そして、これまた、プレヴェールのBARBARA!こちらは音域が高く、ドラマティックである。
難しいがやりがいのある曲だ。


TOP

1月8日

きょうは、さわださん。彼女は本当に歌が好きなのでこちらもレッスンしていてやりがいがある。
高校時代に音楽の先生から、声楽を習っていた頃にうまく出来なかった曲…というのを、ぼくの所に持ってきて自分がどれくらい成長しているか?を確かめるのだ。若い頃からの思いがなんだかひしひしと伝わってくる思いがする。そういう純情な気持ちがとても貴いものだと感じる。
さて、いつものことだけど、発声練習でもうすこし首の座りや、姿勢などに注意を払って欲しい。
それから、あごをバク!っと開いて声を出す悪い癖が直らない。特に低い声の時に何も考えずに口を開けるものだから、声が鳴らなくなる。そして、開けすぎる事で逆にあごが硬くなってしまっている。口を開け過ぎる人は注意して見て欲しい。開けない事で、喉の中の部分を開こうとする、感覚や声帯を合わせる感覚が身に付いてくるはずである。勿論そのためには、声を張り上げない事が先ず大事であるが・・・曲は、以前にやったLasia ch'io piangaを復習する。出だしの低い声の音色の徹底的にやる。

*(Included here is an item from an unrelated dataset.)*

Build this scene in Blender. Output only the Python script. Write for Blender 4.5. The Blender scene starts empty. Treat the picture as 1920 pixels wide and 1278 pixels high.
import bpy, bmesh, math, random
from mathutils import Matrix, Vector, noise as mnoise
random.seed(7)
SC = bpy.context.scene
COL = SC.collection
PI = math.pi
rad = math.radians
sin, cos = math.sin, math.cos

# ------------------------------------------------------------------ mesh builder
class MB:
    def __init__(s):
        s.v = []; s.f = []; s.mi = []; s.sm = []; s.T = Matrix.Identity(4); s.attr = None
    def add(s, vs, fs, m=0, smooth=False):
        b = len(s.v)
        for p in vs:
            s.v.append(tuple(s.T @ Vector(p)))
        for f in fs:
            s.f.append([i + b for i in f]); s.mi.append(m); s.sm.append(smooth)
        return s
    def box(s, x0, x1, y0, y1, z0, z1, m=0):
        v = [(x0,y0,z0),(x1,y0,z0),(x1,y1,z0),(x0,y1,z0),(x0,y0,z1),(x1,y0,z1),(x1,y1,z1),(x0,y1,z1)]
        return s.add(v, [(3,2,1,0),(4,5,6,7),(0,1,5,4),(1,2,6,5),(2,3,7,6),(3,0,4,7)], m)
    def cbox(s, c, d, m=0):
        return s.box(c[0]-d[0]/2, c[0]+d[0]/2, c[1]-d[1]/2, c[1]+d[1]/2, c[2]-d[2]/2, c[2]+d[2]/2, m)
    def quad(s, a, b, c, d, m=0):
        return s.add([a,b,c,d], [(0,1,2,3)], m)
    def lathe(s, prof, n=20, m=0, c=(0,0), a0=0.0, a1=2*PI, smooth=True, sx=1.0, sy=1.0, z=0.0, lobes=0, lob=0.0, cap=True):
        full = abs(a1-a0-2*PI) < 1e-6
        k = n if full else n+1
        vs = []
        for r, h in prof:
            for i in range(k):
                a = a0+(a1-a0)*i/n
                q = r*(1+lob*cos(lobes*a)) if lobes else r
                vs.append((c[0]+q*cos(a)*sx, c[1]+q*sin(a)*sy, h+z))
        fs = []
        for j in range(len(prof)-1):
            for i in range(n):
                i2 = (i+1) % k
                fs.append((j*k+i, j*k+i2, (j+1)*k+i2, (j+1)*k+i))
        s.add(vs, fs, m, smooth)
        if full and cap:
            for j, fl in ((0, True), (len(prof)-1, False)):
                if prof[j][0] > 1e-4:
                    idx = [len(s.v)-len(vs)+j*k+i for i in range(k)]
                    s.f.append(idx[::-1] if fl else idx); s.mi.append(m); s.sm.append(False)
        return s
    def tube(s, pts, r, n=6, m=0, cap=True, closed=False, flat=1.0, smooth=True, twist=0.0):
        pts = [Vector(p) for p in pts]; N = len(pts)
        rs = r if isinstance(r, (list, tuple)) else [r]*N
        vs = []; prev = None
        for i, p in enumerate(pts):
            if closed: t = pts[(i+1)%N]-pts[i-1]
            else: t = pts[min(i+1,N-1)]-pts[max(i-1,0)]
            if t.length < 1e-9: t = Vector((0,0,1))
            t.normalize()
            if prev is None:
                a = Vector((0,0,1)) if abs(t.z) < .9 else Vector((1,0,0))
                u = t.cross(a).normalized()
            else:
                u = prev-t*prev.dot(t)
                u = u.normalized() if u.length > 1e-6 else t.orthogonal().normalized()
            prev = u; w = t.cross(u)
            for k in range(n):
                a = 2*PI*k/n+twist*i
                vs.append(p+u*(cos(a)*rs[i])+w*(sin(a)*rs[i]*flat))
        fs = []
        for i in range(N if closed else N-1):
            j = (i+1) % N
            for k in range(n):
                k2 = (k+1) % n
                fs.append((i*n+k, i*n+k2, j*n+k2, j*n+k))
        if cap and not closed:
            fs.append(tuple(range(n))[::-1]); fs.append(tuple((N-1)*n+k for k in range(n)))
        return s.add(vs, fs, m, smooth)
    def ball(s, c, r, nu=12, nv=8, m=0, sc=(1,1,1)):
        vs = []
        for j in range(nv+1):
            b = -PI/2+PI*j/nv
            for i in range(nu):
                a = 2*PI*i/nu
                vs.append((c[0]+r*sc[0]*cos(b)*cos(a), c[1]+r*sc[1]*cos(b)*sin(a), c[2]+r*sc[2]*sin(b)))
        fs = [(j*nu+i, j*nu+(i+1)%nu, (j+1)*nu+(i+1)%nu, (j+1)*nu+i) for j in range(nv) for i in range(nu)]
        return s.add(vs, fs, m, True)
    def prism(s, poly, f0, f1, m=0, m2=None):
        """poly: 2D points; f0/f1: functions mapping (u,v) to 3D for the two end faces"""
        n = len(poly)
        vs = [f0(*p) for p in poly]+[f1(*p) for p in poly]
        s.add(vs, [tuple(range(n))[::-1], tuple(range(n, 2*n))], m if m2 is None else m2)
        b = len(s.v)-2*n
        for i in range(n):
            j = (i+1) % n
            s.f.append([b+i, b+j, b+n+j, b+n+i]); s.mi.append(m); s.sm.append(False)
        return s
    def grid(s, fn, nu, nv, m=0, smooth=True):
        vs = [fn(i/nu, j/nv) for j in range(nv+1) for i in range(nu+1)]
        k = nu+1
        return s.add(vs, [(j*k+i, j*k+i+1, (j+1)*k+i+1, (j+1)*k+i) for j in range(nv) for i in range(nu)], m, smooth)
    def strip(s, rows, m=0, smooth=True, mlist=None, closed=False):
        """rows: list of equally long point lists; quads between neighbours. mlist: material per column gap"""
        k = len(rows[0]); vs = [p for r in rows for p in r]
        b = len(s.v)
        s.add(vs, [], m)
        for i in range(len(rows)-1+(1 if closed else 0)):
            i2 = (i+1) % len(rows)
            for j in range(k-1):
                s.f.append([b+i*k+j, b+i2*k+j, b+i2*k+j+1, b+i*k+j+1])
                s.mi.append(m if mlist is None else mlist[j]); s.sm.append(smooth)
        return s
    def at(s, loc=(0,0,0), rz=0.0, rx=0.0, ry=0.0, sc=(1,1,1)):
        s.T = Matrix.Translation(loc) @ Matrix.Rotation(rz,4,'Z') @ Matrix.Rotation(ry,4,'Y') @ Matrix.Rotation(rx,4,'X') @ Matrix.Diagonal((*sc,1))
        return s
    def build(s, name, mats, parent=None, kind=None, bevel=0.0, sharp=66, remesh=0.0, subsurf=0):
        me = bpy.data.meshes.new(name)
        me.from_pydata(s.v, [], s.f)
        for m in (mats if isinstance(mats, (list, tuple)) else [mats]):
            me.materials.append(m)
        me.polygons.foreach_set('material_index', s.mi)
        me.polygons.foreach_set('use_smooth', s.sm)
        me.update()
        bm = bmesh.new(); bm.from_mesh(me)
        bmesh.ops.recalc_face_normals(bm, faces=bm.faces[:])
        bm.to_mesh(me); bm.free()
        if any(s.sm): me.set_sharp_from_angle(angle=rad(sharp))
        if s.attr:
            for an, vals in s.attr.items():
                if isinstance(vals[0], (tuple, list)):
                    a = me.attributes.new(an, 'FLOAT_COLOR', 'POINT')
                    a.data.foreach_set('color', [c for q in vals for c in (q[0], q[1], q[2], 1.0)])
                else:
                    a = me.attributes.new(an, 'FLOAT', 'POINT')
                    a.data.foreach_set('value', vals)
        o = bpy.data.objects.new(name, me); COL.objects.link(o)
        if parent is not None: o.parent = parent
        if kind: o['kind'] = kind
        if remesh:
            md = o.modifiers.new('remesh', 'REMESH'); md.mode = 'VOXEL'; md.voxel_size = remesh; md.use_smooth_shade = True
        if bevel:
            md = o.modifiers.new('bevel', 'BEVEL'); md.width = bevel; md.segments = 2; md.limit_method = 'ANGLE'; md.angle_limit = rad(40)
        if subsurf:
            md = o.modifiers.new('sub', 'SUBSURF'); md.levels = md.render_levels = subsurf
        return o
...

こういう低い声域の音色、ピッチ、など、声の総合的なポジションを大事にしないと、音楽的な声楽家としては失格である。
ベッリーニのマリンコニーアも中声用で練習している。中音域を柔らかく美しい音色で歌えれば鬼に金棒である。
彼女は声を持っているので、そういう基礎から徹底的に学んで更にスケールの大きな歌手になってほしいとおもっている。

TOP

1月7日

きょうは新年最初のレッスン。レッスン初め!
ゆうこさんが来た。発声をやりだすと、2週間の休みと、仕事の休みで体がなまっているのがすぐにわかる。ブレスがきついようだ。体というものは不思議なもので怠けるとかえって疲れる。疲れ過ぎても体がきかない。
彼女は声のピッチがそれほど高めに行かないのだけど、それは地声成分がやや強いからだ。
少しそれを直してみる。イの母音で、高めの音程から降りる練習をやる。しかし、声が強すぎる。
このピッチの練習をメッザボーチェ(ハーフヴォイス)でやろうと思ったが、彼女が普段いかに強く声を出しているかが良く分かった。しかし、声を抑制しようとすると、今度は抜け気味になってしまう。
声を抑制させるために子音をつける。イの場合はM。ミミミでやってみる。鼻先から目にかけて音程と響きを乗せるように・・・しかし難しい。ブレスの取り方と、声の使い方を等分に訓練しないとうまく行かないようだ。
曲は、フランスの古いシャンソンの復習。そして、ベッリーニの歌曲。シャンソンは発声の成果が少し出る。声の適度な抑制と、フレーズ感を大事に。ベッリーニの歌曲では、抑制よりもフレーズの息の流し所を押さえて、充分に息を伸び伸びと流してやるように。
元来明るくて、暖かみのある彼女の声はベッリーニの根源的な、温かさを良く表現できるようになるだろう。